One of my strongest memories from the late 1960s, when I was immersed in what was then called the counterculture, was sporting colored shirts and pink-striped, grey trousers. My colored clothes gave me a deep sense of having been freed from the conformity of early-1960s male fashion with its white shirts, a mark of the chromophobia that has lurked in the Western culture for centuries.
Chromophobia is, of course, not restricted to the West. An Iranian woman in her twenties recently commented on the various security patrols and checkpoints around the city of Tehran: “I always wear colourful clothes. But now I don’t. I’m afraid of their patrols, worried that if I wear something too bright it might annoy them.” Still, conservative Christianity has often been a purveyor of this distinct suspicion of color.
Alongside this chromophobia, though, the West, like most other cultures, has long used chromatic terminology to highlight thought and affections. Consider the iconic folk song from the mid-1960s, “California Dreamin’.” It seeks to evoke the bleakness of winter through the use of two chromatic terms: “All the leaves are brown/And the sky is grey.” Brown and grey are the two key words in these lines; they capture perfectly the way that northern climes can be quite depressing during the winter months.
Given the way that our world is flooded with color, it is not surprising that Western culture has frequently turned to chromatic terminology to express ideas and perspectives.
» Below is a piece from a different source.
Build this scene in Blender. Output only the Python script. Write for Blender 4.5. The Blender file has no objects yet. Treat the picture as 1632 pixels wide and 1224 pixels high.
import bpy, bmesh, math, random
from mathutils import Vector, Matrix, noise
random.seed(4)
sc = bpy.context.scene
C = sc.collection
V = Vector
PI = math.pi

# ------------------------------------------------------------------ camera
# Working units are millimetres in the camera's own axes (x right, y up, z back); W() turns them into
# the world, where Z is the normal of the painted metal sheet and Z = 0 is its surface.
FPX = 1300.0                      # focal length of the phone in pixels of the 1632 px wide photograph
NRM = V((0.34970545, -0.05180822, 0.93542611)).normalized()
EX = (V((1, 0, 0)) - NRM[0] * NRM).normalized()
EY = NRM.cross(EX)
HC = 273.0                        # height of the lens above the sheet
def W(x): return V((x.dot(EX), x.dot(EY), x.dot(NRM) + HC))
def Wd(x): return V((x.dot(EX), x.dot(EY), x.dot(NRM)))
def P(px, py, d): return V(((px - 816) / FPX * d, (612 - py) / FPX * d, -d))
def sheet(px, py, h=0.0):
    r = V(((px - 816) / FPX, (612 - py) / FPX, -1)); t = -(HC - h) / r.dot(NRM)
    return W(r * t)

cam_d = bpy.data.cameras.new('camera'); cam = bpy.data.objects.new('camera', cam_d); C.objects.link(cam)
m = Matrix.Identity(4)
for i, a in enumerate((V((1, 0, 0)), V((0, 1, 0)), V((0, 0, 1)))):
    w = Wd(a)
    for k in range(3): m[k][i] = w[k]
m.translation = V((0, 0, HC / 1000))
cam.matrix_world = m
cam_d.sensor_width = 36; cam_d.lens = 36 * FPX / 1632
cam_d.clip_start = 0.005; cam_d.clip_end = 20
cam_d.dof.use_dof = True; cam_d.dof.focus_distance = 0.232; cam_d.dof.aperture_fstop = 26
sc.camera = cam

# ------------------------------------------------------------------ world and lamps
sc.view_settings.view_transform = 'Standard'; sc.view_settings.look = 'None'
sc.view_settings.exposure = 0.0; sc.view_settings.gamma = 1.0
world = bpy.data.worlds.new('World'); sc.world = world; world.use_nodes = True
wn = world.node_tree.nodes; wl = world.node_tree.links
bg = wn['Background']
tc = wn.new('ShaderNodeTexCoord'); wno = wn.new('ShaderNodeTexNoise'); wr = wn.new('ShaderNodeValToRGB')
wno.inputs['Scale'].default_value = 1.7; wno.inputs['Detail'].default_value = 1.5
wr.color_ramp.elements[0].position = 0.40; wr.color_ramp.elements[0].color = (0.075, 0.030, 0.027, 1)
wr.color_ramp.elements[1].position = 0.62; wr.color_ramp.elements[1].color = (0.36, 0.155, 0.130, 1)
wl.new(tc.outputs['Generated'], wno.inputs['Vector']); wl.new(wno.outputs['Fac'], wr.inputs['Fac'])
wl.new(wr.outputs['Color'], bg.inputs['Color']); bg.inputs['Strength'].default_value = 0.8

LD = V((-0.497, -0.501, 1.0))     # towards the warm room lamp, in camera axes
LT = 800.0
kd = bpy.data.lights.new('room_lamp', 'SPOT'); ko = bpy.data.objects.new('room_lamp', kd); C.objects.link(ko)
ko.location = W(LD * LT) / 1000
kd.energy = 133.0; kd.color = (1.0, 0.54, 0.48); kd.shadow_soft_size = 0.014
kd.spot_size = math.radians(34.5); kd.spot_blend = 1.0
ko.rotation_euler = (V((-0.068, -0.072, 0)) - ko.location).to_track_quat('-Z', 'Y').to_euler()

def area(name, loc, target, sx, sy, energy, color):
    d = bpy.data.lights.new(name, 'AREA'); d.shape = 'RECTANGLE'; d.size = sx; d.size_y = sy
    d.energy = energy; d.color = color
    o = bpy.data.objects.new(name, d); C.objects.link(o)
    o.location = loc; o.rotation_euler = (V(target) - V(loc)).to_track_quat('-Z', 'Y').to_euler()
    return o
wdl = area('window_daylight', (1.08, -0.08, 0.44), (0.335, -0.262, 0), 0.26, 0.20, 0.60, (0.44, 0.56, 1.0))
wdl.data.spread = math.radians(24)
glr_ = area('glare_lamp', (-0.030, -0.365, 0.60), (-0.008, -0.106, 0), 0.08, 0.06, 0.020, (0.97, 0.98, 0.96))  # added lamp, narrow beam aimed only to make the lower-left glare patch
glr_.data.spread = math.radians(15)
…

Here, for instance, is Charles Haddon Spurgeon (1834–1892), the evangelical wonder of Victorian London, commenting on Psalm 19:13a (“Keep back thy servant also from presumptuous sins; let them not have dominion over me,” KJV):
This earnest and humble prayer teaches us that saints may fall into the worst of sins unless restrained by grace, and that therefore they must watch and pray lest they enter into temptation. There is a natural proneness to sin in the best of men, and they must be held back as a horse is held back by the bit or they will run into it. Presumptuous sins are peculiarly dangerous. All sins are great sins, but yet some sins are greater than others… It is wrong to suppose that because all sins will condemn us, that therefore one sin is not greater than another. The fact is, that while all transgression is a greatly grievous and sinful thing, yet there are some transgressions which have a deeper shade of blackness, and a more double scarlet-dyed hue of criminality than others.
In this commentary, Spurgeon adroitly uses two colors, black and scarlet, to drive home his argument that there are certain sins, “presumptuous sins” in the words of Psalm 19, that are worse than others. The association of scarlet with sin has biblical warrant (see, for instance, Isaiah 1:18), but the description of sin’s stain as having “a deeper shade of blackness” does not. Spurgeon’s use of the term “blackness” is shaped rather by a cultural idiom that had become commonplace in the Western tradition. That this cultural idiom is alive and well today can be seen in what is sometimes called a “witness bracelet,” worn by some Evangelicals and which is composed of different colored beads with a black bead standing for our sin. In a world where skin color has major social ramifications, this identification of black with sin is profoundly problematic.
My training as a historian in the late 1970s and early 1980s was in the realm of doctrinal concepts, tracing the way that Christian doctrine developed, especially in what is now called Late Antiquity. In other words, I was trained to be an intellectual historian. By the late 1990s, though, influenced by the Annales school of historiography, I had become convinced of the importance of socio-cultural dimensions in all historical research and writing. One cannot divorce the people who wrote works of Christian doctrine from the cultures in which they were immersed. To understand their doctrinal convictions, both their cultural contexts and their lives had to be taken into account. In other words, my concept of what it means to do history became far more holistic.
As I began to broaden my practice of history-writing, I came across the work of Michel Pastoureau (1947‒), the renowned historian of color who is the director of the École Pratique des Hautes Etudes in Paris. His series of works on color as “first and foremost a social phenomenon, one with historically grounded realities and effects” (to quote Roland Betancourt’s foreword to White) has profoundly shaped aspects of my research over the last eight or so years on the way that color has been employed to convey and accentuate elements of the Christian Faith. My new monograph, A Thousand Beauteous Dyes, is an initial attempt—a taster, if you will—at formulating a history of color in the Christian tradition.
The first essay in the monograph traces some aspects of the reception history of Song of Songs 5:10a (“My beloved is white and ruddy,” KJV) from the Reformation to the long eighteenth century, particularly, as it concerns the colors red and pink. The other three essays are more narrowly focused. They look at the chromatic theology of two English Baptist hymnwriters, Anne Steele (1717‒1778) and Benjamin Beddome (1718‒1795), and the assertion by the New England theologian Jonathan Edwards (1703‒1758), who has been well described as “America’s Augustine,” that green was God’s favorite color!